Eliminating gossip from your friendship
When you get together with friends, or when you are on the phone with a good friend, the first thing you do is catch each other up on what has happened since your last visit. This conversation includes what happened to you and your family, how work is going, and what you heard happened to a mutual friend or a friend of a friend.
Now you heard it, so it must be true, right? But the truth is you can only believe half of what you hear. Gossiping is a habit that is common among people, yes even men has the tendency to gossip. But how does gossip affect your friendships? How does it affect you?
|
|
We are going to look at the idea of eliminating gossip from your friendships. We will look at why it is important and how you can go about doing it. After you read this, you might find that it is something worth sharing with your friends next time you talk, instead telling them that you heard your neighbor is getting a divorce.

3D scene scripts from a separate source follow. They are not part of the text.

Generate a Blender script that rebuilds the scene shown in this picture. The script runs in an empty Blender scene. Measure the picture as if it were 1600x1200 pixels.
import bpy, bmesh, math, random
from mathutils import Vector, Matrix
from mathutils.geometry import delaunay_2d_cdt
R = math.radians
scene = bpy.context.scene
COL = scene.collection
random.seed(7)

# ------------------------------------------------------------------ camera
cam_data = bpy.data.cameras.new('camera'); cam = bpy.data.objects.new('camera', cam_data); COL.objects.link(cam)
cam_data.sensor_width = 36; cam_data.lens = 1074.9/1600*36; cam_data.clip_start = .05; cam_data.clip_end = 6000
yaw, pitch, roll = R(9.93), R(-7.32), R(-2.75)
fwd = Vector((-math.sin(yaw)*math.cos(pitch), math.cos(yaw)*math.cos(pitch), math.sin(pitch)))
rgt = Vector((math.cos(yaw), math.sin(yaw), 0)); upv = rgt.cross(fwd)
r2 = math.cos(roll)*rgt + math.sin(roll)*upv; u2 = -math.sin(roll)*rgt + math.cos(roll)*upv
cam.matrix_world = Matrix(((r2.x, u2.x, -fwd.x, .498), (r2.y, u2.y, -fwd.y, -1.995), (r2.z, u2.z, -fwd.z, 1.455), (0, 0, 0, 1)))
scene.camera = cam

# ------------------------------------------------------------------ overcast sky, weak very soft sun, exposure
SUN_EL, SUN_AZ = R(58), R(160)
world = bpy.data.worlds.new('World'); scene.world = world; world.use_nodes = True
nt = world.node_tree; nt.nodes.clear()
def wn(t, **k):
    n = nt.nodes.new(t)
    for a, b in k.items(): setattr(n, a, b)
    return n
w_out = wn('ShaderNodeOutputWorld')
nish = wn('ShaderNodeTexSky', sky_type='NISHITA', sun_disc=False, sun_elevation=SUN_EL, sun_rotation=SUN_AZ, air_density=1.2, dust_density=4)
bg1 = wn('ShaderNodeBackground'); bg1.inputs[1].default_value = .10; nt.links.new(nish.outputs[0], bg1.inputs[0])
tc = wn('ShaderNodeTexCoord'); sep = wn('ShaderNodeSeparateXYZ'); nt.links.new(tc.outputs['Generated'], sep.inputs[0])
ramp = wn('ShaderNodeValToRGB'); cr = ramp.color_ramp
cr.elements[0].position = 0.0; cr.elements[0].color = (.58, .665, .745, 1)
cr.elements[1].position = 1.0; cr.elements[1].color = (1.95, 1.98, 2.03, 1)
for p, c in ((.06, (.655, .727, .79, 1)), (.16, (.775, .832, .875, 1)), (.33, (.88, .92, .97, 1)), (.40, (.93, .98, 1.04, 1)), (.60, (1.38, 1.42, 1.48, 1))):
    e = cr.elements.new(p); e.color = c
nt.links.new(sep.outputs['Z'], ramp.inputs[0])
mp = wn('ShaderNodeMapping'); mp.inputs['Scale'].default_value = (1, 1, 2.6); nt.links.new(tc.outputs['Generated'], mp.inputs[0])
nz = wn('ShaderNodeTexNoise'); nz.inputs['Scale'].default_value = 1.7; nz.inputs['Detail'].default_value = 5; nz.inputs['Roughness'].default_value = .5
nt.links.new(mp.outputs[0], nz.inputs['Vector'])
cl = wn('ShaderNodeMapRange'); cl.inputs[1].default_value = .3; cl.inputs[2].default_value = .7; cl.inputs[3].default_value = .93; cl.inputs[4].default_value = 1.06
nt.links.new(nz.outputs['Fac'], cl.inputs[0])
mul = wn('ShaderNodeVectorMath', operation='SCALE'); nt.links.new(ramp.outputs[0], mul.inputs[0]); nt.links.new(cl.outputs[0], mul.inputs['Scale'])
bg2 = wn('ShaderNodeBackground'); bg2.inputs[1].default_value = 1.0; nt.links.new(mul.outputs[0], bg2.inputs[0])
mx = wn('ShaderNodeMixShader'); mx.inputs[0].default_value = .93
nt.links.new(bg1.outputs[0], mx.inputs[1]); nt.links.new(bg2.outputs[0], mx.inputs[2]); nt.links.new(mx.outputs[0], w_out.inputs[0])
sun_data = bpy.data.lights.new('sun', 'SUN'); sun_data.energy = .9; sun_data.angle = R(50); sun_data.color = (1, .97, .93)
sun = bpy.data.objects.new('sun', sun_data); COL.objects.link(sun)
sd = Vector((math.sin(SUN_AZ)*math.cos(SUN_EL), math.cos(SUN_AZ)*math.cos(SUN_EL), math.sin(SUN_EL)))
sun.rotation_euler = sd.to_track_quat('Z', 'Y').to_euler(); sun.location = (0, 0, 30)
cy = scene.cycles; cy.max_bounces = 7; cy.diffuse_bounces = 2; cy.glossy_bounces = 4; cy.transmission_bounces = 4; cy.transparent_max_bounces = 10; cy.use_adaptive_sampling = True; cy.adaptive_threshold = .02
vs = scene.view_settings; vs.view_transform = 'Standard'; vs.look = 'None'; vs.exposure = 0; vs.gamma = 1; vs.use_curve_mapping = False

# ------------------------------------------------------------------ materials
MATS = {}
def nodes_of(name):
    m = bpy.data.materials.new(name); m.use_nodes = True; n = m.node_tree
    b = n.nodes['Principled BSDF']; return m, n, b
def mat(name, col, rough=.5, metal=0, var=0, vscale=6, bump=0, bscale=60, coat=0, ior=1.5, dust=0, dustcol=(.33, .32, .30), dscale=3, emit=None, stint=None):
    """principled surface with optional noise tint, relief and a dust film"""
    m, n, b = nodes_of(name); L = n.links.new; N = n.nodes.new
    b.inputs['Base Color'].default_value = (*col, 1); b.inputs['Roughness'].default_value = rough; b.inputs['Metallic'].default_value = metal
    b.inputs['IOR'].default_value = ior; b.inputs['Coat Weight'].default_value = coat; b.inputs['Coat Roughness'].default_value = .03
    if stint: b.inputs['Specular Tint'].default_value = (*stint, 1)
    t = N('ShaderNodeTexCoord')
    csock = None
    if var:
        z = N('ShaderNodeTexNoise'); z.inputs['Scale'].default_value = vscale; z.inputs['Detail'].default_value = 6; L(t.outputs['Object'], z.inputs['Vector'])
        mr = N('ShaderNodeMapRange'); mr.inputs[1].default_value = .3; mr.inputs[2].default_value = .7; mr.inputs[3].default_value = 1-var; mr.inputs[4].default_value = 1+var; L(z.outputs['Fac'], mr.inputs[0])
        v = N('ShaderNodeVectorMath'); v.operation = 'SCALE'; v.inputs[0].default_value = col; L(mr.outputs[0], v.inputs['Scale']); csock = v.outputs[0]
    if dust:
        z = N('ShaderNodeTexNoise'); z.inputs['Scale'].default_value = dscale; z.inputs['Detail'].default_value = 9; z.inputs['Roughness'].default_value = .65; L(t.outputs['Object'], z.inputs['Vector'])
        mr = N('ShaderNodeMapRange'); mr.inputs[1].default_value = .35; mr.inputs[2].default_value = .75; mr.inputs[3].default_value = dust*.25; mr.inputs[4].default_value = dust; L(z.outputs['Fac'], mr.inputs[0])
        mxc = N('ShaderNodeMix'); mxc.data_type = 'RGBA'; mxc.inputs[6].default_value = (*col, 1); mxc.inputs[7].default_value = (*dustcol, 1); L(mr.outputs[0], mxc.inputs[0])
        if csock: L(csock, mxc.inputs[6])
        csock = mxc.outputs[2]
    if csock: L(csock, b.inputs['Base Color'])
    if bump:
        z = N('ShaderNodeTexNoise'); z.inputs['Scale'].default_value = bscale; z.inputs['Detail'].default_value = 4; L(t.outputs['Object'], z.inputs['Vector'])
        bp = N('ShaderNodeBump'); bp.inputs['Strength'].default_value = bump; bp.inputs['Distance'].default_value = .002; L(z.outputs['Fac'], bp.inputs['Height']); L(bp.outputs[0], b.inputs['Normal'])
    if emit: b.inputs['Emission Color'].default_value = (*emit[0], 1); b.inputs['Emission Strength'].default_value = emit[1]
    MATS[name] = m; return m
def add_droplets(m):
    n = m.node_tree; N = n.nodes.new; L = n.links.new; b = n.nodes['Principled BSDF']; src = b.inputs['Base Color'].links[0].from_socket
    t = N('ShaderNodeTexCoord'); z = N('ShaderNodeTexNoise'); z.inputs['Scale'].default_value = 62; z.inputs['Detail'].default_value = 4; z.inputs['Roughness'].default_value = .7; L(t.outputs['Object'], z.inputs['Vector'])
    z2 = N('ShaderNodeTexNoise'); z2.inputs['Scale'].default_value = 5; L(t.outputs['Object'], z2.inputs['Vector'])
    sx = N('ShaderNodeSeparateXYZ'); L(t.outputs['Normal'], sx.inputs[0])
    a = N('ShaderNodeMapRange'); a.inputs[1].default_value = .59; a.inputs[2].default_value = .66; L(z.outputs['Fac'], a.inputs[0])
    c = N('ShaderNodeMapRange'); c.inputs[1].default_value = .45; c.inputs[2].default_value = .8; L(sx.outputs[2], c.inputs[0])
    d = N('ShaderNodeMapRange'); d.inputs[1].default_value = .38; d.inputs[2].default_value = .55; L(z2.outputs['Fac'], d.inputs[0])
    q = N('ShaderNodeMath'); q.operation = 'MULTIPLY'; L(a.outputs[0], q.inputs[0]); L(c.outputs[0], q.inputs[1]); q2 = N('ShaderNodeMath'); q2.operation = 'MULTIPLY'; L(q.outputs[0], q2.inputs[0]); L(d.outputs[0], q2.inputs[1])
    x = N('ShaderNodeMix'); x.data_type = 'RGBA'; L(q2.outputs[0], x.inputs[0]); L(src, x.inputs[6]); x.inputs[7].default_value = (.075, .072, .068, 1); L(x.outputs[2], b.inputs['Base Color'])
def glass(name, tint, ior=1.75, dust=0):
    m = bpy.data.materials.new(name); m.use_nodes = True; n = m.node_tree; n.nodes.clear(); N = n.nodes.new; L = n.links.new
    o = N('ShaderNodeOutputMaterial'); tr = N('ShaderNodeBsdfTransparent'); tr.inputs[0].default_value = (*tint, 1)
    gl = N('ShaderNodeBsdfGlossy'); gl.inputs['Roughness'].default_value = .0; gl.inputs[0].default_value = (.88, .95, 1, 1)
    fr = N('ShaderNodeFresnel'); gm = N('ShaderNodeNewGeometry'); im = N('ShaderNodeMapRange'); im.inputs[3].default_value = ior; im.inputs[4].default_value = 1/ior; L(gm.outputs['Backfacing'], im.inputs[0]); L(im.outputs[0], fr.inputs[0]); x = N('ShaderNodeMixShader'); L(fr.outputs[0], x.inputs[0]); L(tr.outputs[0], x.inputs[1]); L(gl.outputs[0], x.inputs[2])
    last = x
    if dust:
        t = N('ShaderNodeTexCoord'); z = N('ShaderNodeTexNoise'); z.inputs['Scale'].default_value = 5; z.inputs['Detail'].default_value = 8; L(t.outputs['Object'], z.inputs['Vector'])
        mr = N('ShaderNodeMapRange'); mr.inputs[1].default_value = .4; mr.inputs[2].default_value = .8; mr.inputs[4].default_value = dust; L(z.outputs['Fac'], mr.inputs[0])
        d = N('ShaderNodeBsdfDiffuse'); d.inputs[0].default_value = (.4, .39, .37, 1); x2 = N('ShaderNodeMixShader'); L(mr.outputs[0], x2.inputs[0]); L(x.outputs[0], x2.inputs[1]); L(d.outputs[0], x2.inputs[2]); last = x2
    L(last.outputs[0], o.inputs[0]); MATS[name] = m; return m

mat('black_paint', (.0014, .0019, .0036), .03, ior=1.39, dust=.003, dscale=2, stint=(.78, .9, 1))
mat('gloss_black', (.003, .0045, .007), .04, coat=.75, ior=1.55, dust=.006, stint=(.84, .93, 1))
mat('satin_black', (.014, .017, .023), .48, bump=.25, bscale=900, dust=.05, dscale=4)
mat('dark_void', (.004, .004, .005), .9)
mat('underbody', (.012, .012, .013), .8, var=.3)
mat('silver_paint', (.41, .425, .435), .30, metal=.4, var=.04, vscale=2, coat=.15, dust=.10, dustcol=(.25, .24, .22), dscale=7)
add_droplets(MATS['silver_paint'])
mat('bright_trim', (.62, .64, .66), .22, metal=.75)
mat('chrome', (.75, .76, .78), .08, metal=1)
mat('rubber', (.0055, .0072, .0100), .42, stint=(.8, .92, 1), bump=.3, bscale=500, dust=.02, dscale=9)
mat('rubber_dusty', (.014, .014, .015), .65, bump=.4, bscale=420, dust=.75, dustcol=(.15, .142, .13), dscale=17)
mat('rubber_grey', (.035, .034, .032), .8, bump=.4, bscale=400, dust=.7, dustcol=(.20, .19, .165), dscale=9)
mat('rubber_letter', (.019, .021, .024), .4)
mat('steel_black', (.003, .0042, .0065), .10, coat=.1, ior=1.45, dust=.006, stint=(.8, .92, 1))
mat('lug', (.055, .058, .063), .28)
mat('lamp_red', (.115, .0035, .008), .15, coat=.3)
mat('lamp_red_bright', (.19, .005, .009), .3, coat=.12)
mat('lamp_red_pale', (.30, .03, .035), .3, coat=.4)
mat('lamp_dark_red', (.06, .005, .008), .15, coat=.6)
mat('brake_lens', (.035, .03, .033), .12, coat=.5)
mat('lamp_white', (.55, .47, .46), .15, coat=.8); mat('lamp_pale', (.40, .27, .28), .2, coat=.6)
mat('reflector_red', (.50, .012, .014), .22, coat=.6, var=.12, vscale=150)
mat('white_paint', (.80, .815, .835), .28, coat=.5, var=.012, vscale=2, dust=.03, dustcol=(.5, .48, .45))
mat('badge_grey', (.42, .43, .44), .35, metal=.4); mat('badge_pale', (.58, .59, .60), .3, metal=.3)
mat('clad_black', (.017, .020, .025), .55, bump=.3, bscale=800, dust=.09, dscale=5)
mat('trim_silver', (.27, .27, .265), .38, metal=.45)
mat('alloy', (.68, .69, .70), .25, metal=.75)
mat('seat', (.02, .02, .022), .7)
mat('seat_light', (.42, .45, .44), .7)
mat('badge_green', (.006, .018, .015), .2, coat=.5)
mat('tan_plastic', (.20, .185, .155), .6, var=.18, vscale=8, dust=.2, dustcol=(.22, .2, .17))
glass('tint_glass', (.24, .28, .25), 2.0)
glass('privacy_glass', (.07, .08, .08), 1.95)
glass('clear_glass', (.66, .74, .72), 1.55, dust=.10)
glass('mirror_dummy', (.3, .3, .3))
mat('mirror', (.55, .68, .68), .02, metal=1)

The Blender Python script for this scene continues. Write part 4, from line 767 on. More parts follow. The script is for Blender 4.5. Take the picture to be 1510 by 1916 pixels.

Why you should eliminate gossip from your friendships
Think about it, you call your friend Terry to tell them that your mutual friend Chris is thinking about leaving their spouse. Terry knows that you are friends with Chris, and you say that you heard from another friend of Chris's. Terry hasn't heard anything, and so doesn't believe you right away. When Terry hangs up the phone, the thought starts going through their mind, "If my friend will say things like that about another friend, what are they willing to say about me?"
If you are confused let me clear it up, if you are willing to gossip about one friend, why should any of your other friends trust you? Establishing is a huge part of being friends, but gossip has a way of weakening that trust. Now if Chris had told you that they were going through a divorce and they could use yours and Terry's help, then passing on the news would be totally different.
When you aren't spending your conversation gossiping, you have more time to build others up. Sharing the good things that have happened, and that are not coming through the grapevine, are not gossip and can be good to share.
You just might find that you have more friends when you aren't gossiping. When friends enjoy talking to you and spending time with you, they are going to tell others about you and let you meet their other friends. When your friendships grow, you can't help but smile more.
How to eliminate gossip from your friendships
Be in the right mindset. If you are thinking positive when you are talking with friends, then you aren't even going to consider sharing things that will take away from that feeling. Your positive attitude is contagious, when you aren't gossiping then your friends won't feel the need to either.
If you feel like you just have to share something, share good news. You should know that it is true and that the person wants others to know. For instance, letting friends know that another friend is having a baby or that they sold their home is not derogatory or degrading. Good news is always fun to hear!
Try reverse gossip. You might have to put effort in at first, but it will come naturally after a while. What is reverse gossip? It is sharing with friends information about other friends that builds them up. An example would be, "Doesn't Bailey look great? The exercise is really taking the pounds off!" If it were to get back to Bailey that you had said that, they would feel good about you and not offended that you were sharing.